Ко времени выхода «Недоросля» императрица обдумывала необходимость юридического подтверждения прав благородного сословия. Это дало бы ей преимущество перед сыном. И тут на театральном горизонте появилась яркая новинка, в которой Указ о вольности трактовался как отступление дворян от своих коренных обязанностей. «Разве дворянину не позволяется взять отставку ни в каком случае?» — спрашивает Правдин. И получает ответ Стародума: «В одном только: когда он внутренне удостоверен, что служба его Отечеству прямой пользы не приносит». Повторим, так жить уже не хотели, но постоянно одергивали себя: должны.
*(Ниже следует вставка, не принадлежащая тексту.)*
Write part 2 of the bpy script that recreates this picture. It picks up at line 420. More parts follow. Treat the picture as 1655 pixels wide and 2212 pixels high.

Удивительно ли, что постановка пьесы прошла с задержками? Удивительно ли, что в следующем, 1784 году автор отправился в путешествие за границу? Благодаря многолетнему покровительству Потемкина Денис Иванович мог чувствовать себя в относительной безопасности. Но в 1791 году светлейший князь умер. И вслед за этим Фонвизина постигли четыре апоплексических удара. Ждал ли он участи Радищева? Прокладывал ли для себя мысленно дорогу в Петропавловку, подобно другому стороннику Павла — Новикову?
До воцарения «истинного государя» драматург не дожил четырех лет. Ему не суждено было узнать, что возвращение петровских «строгостей» стало одной из многих причин гибели Павла I. Не увидел он и того, что с течением времени его пьесу стали ценить не за политические аллюзии, а за разговорный русский язык. Что новое поколение зрителей признало отрицательных персонажей комедии триумфом автора, а положительных — провалом…
Мы поговорили обо всем, кроме воспитания дворянских недорослей. Но разве об этом написано не достаточно?